For many years, Inuit drawing was seen as inferior to sculpture and subsidiary to printmaking, Kardosh observes. Since the 1960s, northern artists have sold their original drawings to the print cooperatives in communities as far-flung as Holman, Pangnirtung, and Baker Lake. Some drawings would be chosen for development as stonecuts, etchings, or engravings, but the majority were stored away in drawers, unused. "Drawing has been under-recognized in the Inuit art field, partly because there's been no mechanism for publicizing it," Kardosh says.

Over the past 15 years, however, they've been pulled out for scrutiny by art historians, curators, and collectors. "These incredible bodies of drawings in the archives of the different co-ops have given scholars great resources to work with," Kardosh explains. Although he's an admirer of the best Inuit prints, he personally responds to the pulse and immediacy of the drawings. "There's an energy to the drawn line," he says. "It has a different quality from the prints."

Recent interest in the medium suits the 61-year-old Sikkuark, who, three years ago, was forced for health reasons to give up a successful career as a carver in whalebone and stone. At the encouragement of Kardosh, he's been drawing, instead--the only artist in the central Arctic region of Kitikmeot to work two-dimensionally. Some of his sculptures possess a frightening, supernatural character. His drawings, too, may be disturbing or fantastical, with playful elements.

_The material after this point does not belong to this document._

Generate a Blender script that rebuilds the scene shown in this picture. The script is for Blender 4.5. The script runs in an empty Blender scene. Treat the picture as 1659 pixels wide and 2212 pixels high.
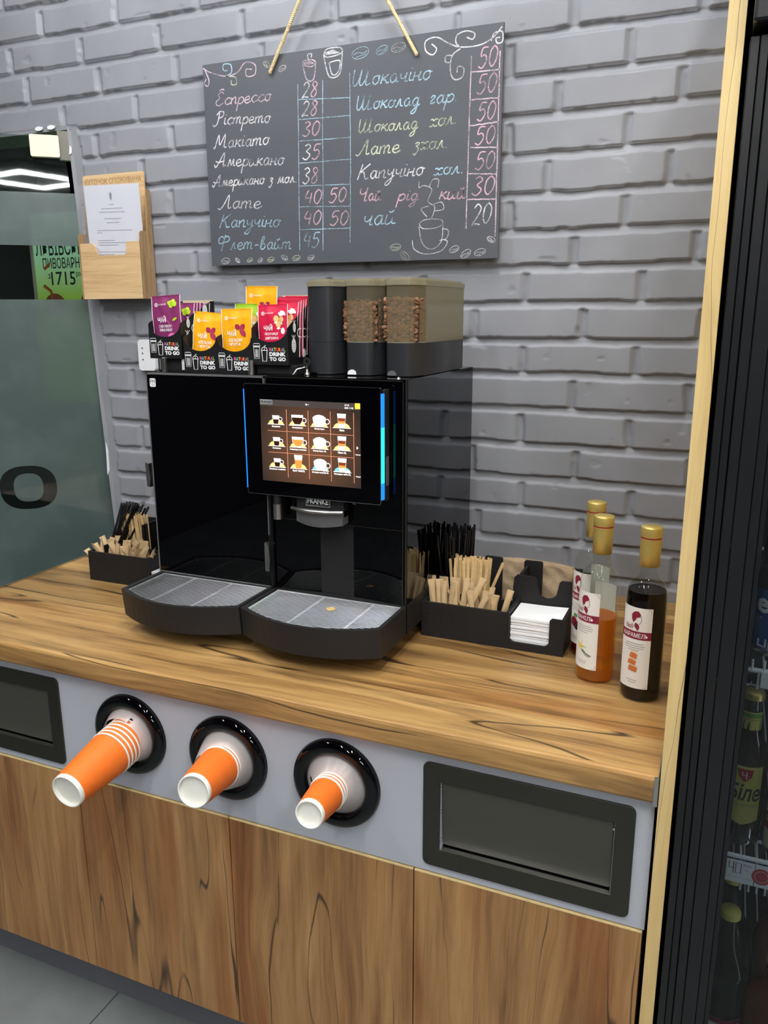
import bpy, bmesh, math, random
import numpy as np
from mathutils import Vector, Matrix
random.seed(7)
S = bpy.context.scene
COL = S.collection
PI = math.pi

# ------------------------------------------------------------------ camera
cam_d = bpy.data.cameras.new('camera'); cam = bpy.data.objects.new('camera', cam_d); COL.objects.link(cam)
yaw, pitch, roll = math.radians(-23.1334), math.radians(-13.8182), math.radians(-0.1707)
fw = Vector((math.sin(yaw)*math.cos(pitch), math.cos(yaw)*math.cos(pitch), math.sin(pitch)))
ri = Vector((math.cos(yaw), -math.sin(yaw), 0)); up = ri.cross(fw)
r2 = ri*math.cos(roll)+up*math.sin(roll); u2 = -ri*math.sin(roll)+up*math.cos(roll)
cam.matrix_world = Matrix(((r2.x, u2.x, -fw.x, 0), (r2.y, u2.y, -fw.y, 0), (r2.z, u2.z, -fw.z, 1.555), (0, 0, 0, 1)))
cam_d.sensor_fit = 'HORIZONTAL'; cam_d.sensor_width = 36; cam_d.lens = 1743.42/1659*36
cam_d.clip_start = 0.01
S.camera = cam
# ------------------------------------------------------------------ world and exposure
w = bpy.data.worlds.new('world'); S.world = w; w.use_nodes = True
w.node_tree.nodes['Background'].inputs[0].default_value = (0.75, 0.85, 1, 1)
w.node_tree.nodes['Background'].inputs[1].default_value = 0.05
S.view_settings.view_transform = 'Standard'; S.view_settings.look = 'None'
S.view_settings.exposure = 0.0; S.view_settings.gamma = 1
LAMP_POWER = 130.0

# ------------------------------------------------------------------ materials
def newmat(name):
    m = bpy.data.materials.new(name); m.use_nodes = True
    nt = m.node_tree; return m, nt, nt.nodes['Principled BSDF']
def srgb(r, g, b):
    f = lambda c: ((c/255+.055)/1.055)**2.4 if c > 10 else c/255/12.92
    return (f(r), f(g), f(b), 1)
def mat(name, col, rough=.5, metal=0, spec=.5, coat=0, emit=0, bump=None, var=0, vscale=20, trans=0, ior=1.45):
    m, nt, p = newmat(name); c = srgb(*col)
    p.inputs['Base Color'].default_value = c; p.inputs['Roughness'].default_value = rough
    p.inputs['Metallic'].default_value = metal; p.inputs['Specular IOR Level'].default_value = spec
    p.inputs['Coat Weight'].default_value = coat; p.inputs['Coat Roughness'].default_value = .05
    p.inputs['Transmission Weight'].default_value = trans; p.inputs['IOR'].default_value = ior
    if emit:
        p.inputs['Emission Color'].default_value = c; p.inputs['Emission Strength'].default_value = emit
    tc = nt.nodes.new('ShaderNodeTexCoord')
    if var:
        n = nt.nodes.new('ShaderNodeTexNoise'); n.inputs['Scale'].default_value = vscale; n.inputs['Detail'].default_value = 5
        nt.links.new(tc.outputs['Object'], n.inputs['Vector'])
        mx = nt.nodes.new('ShaderNodeMix'); mx.data_type = 'RGBA'; mx.blend_type = 'MULTIPLY'
        mr = nt.nodes.new('ShaderNodeMapRange'); mr.inputs[1].default_value = .3; mr.inputs[2].default_value = .7
        mr.inputs[3].default_value = 1-var; mr.inputs[4].default_value = 1+var*.5
        nt.links.new(n.outputs['Fac'], mr.inputs[0])
        mx.inputs[0].default_value = 1; mx.inputs[6].default_value = c
        nt.links.new(mr.outputs[0], mx.inputs[7]); nt.links.new(mx.outputs[2], p.inputs['Base Color'])
    if bump:
        n = nt.nodes.new('ShaderNodeTexNoise'); n.inputs['Scale'].default_value = bump[0]; n.inputs['Detail'].default_value = 4
        nt.links.new(tc.outputs['Object'], n.inputs['Vector'])
        b = nt.nodes.new('ShaderNodeBump'); b.inputs['Strength'].default_value = bump[1]; b.inputs['Distance'].default_value = .002
        nt.links.new(n.outputs['Fac'], b.inputs['Height']); nt.links.new(b.outputs[0], p.inputs['Normal'])
    return m
def thin(name, tint, rough=.05, diffuse=.1, dcol=(200, 200, 200), refl=1.45):
    """clear or tinted sheet: straight-through light, a Fresnel sheen and a little milkiness"""
    m = bpy.data.materials.new(name); m.use_nodes = True; nt = m.node_tree; nt.nodes.clear()
    o = nt.nodes.new('ShaderNodeOutputMaterial'); t = nt.nodes.new('ShaderNodeBsdfTransparent')
    t.inputs[0].default_value = srgb(*tint)
    d = nt.nodes.new('ShaderNodeBsdfDiffuse'); d.inputs[0].default_value = srgb(*dcol)
    tr = nt.nodes.new('ShaderNodeBsdfTranslucent'); tr.inputs[0].default_value = srgb(*dcol)
    ad = nt.nodes.new('ShaderNodeMixShader'); ad.inputs[0].default_value = .5
    nt.links.new(d.outputs[0], ad.inputs[1]); nt.links.new(tr.outputs[0], ad.inputs[2])
    g = nt.nodes.new('ShaderNodeBsdfGlossy'); g.inputs['Roughness'].default_value = rough
    g.inputs[0].default_value = (1, 1, 1, 1)
    a = nt.nodes.new('ShaderNodeMixShader'); a.inputs[0].default_value = diffuse
    nt.links.new(t.outputs[0], a.inputs[1]); nt.links.new(ad.outputs[0], a.inputs[2])
    lw = nt.nodes.new('ShaderNodeLayerWeight'); lw.inputs[0].default_value = .5
    pw = nt.nodes.new('ShaderNodeMath'); pw.operation = 'POWER'; pw.inputs[1].default_value = 5; nt.links.new(lw.outputs['Facing'], pw.inputs[0])
    f = nt.nodes.new('ShaderNodeMapRange'); f.inputs[3].default_value = .025; f.inputs[4].default_value = .7; nt.links.new(pw.outputs[0], f.inputs[0])
    b = nt.nodes.new('ShaderNodeMixShader'); nt.links.new(f.outputs[0], b.inputs[0])
    nt.links.new(a.outputs[0], b.inputs[1]); nt.links.new(g.outputs[0], b.inputs[2])
    nt.links.new(b.outputs[0], o.inputs[0])
    return m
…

Sikkuark is especially interested in depicting shamans and evil spirits, of which there are many here: disembodied shaman heads soaring like comets through the night sky; more shaman heads, launching themselves from the sea in a spray of water droplets; a tiny evil spirit, standing on a piece of wood and commanding half a dozen moons that shine like searchlights on the horizon. "A shaman has got a powerful spirit," Sikkuark says in the measured English he acquired as a Bible student in Winnipeg in the early 1960s. "I like to draw the power of the shaman."

Of the three visiting artists, Kananginak embraces the most literal approach to the visible world. A sculptor, former printerstonecutter, and first president of the West Baffin Eskimo Co-operative, he is best known for his carefully observed depictions of wildlife, including the drawings of owls, ravens, falcon, and geese on view here. "I started making little human figures as a young boy and sold them to the Hudson's Bay Company," Kananginak recalls through an interpreter. "That's what started the process."

Born in 1935 at Ikirasaq, a small hunting camp on the southwest coast of Baffin Island, he too grew up on the land, and supported himself as a trapper before moving to Cape Dorset in 1957. Recently, he has produced a series of highly detailed drawings of remembered and re-imagined scenes of contact between Inuit and kadlunak ("white people"), including an image of a bespectacled, pipe-smoking Roman Catholic priest who was called Iglalikutaaq, "Tall Guy With Glasses". Each work is inscribed by the artist in syllabics, and each includes astonishingly detailed renderings of clothing, tools, and accoutrements.

"The Inuit did not know what was about to occur," Kananginak intones, reading his own description of a scene in which a Scottish whaler whoops it up with an inebriated Inuit hunter. "They have gone through [a] drastic transition since the kadlunak first arrived. Drastic changes." Like Kigusiuq, Kananginak is sweating in the unaccustomed heat. He isn't apologizing for his art, however. Not at all.